Legendary Paris nightclub Les Bains Douches begins selling table reservations, which come with a complimentary bottle, because they don’t have room to seat the crowds lining up outside. It was a favorite haunt for David Bowie and Prince. Considering a bottle-service bill can often make a man cry, the gloomy post-punk icons made for a perfect soundtrack.

1993 – VIPS Only

Peter Gatien, owner of ’90s New York hot spots Limelight, Palladium, and Club USA, starts selling bottles in a 200-person VIP “Green Room” at the 80,000-square-foot Tunnel to skirt a city law. Club director Jeffrey Jah says he began offering bottles for $90 because the city allowed only three bars per establishment. “I sold a bottle for the price of a drink times 20. People looked at me like I was crazy when I put a bottle of Jack and mixers on the table.”

1996 – Total “Recall”

Italian-born Nicola Siervo brings “recall” to Miami with Bar None, a favorite of Sly Stallone and Sean Penn (Stallone was a co-owner). Inspired by clubs in Milan and Paris, it allowed revelers to leave unfinished bottles at the club to drink later—so long as they bought more when they returned. Nowadays at Siervo’s club Wall, tables can cost $10,000 on a weekend night. “The better table you’re at, the more you drink, the more important you are,” he says.
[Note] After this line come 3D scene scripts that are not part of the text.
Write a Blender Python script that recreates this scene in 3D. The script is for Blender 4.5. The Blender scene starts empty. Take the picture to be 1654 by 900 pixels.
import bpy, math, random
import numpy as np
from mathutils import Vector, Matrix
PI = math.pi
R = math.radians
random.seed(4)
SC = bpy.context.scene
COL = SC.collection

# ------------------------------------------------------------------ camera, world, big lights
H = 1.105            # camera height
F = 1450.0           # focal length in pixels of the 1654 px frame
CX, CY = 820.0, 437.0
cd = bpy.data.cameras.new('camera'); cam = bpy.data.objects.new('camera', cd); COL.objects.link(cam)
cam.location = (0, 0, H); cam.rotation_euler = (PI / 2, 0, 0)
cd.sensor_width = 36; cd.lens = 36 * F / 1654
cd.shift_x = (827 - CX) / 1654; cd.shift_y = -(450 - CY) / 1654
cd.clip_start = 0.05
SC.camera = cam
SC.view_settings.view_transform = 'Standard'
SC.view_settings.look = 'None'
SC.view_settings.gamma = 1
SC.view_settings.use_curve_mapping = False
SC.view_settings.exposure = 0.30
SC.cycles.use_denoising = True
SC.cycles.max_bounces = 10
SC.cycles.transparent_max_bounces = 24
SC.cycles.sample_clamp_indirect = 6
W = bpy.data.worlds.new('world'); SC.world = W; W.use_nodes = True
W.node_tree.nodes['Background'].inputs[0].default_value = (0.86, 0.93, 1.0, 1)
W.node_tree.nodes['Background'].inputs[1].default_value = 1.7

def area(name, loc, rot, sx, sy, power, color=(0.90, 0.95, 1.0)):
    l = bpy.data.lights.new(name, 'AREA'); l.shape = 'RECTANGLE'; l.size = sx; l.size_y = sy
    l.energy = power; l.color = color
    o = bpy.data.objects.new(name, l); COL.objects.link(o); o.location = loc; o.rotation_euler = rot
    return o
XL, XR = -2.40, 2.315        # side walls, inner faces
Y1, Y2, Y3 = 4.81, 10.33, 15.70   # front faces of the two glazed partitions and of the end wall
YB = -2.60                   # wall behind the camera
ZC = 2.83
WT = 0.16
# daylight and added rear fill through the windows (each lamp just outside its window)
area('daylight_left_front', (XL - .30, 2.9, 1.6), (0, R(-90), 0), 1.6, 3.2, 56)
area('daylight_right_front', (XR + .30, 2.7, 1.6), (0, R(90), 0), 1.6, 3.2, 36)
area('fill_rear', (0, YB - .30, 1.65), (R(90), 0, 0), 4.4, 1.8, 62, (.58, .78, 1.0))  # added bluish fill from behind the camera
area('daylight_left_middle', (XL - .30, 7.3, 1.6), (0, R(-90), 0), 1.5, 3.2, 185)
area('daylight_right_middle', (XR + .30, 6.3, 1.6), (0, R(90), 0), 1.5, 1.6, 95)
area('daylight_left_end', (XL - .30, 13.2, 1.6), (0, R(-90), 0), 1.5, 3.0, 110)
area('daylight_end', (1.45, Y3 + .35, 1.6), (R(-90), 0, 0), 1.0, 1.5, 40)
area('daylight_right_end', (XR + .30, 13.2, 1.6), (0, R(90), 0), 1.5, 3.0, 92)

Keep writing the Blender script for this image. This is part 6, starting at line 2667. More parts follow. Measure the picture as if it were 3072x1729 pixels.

2001-2003 – Bottle Service Rising

Bungalow 8 and Pangaea open in 2001, joining Lotus to form the triumvirate of New York bottle boîtes, with Bungalow charging a then outrageous $500 for Grey Goose. The trend goes national with bottle spots cropping up in Vegas and L.A. faster than Puff Daddy could change his name to P. Diddy. By 2003 Marquee and Pangaea adopt the Saint-Tropez tradition of waitresses delivering bottles of Cristal waving sparklers.

2006 – Put A Cork In It

With seven thriving bottle-service clubs crowding West 27th Street alone, a dozen members of the New York City Council sponsor a resolution to ban the seemingly ubiquitous practice, saying it “drastically increases patrons’ incentive to drink intemperately and promotes dangerous levels of drunkenness.” Uh, isn’t that kind of the whole point? The resolution fails.

2008 – Bobby Bottleservice

https://www.youtube.com/watch?v=v1KZtvRcdQo



As the waning bottle-service culture reels from the 2008 economic crash, comedian Nick Kroll debuts his hilariously douchey Bobby Bottleservice character on Funny or Die’s website. Bottleservice, whose hobbies include wearing glittery Ed Hardy shirts and manscaping his pubes into gargoyle wings, later appears on Comedy Bang! Bang!and Kroll Show, where he very much stars on the show within a show, Gigolo House. (Note: BB very much says “very much” a lot, bro.)

2011 – The Don Of The Nightlife

Blackjack ace Don Johnson, who claims to have taken down several Atlantic City casinos for $15 million in winnings, spends $269,000 at London’s One Four One nightclub while partying with Jon Bon Jovi. The awesomely named Pennsylvania-based card shark raises the bar in wastefulness by spraying clubgoers with a 30-liter Armand de Brignac champagne he bought for $192,000. Shine on, you crazy diamond.

2013 – $1 Million Champagne

XS at the Wynn Las Vegas lives up to its name by shamelessly hawking an 18-bottle Armand de Brignac “Empire” Collection for $1 million. Touted as the priciest bottle service ever, it features a 30-liter Midas bottle of sparkling rosé. Not sold? Neither was anyone else: The million-dollar deal has yet to be purchased.

2014 – Sin City Supremacy

Want proof that bottle service remains insanely profitable? XS, the 40,000-square-foot monstrosity inside the Encore Las Vegas, is named the nation’s top-grossing venue for the fourth time, with estimated annual revenues of $90 million. The megaclub lures the bottle-buying tourist hordes with its stable of superstar DJs. Hmm, irritating EDM beats and hugely inflated bottle-service bills? No wonder this place is killing it!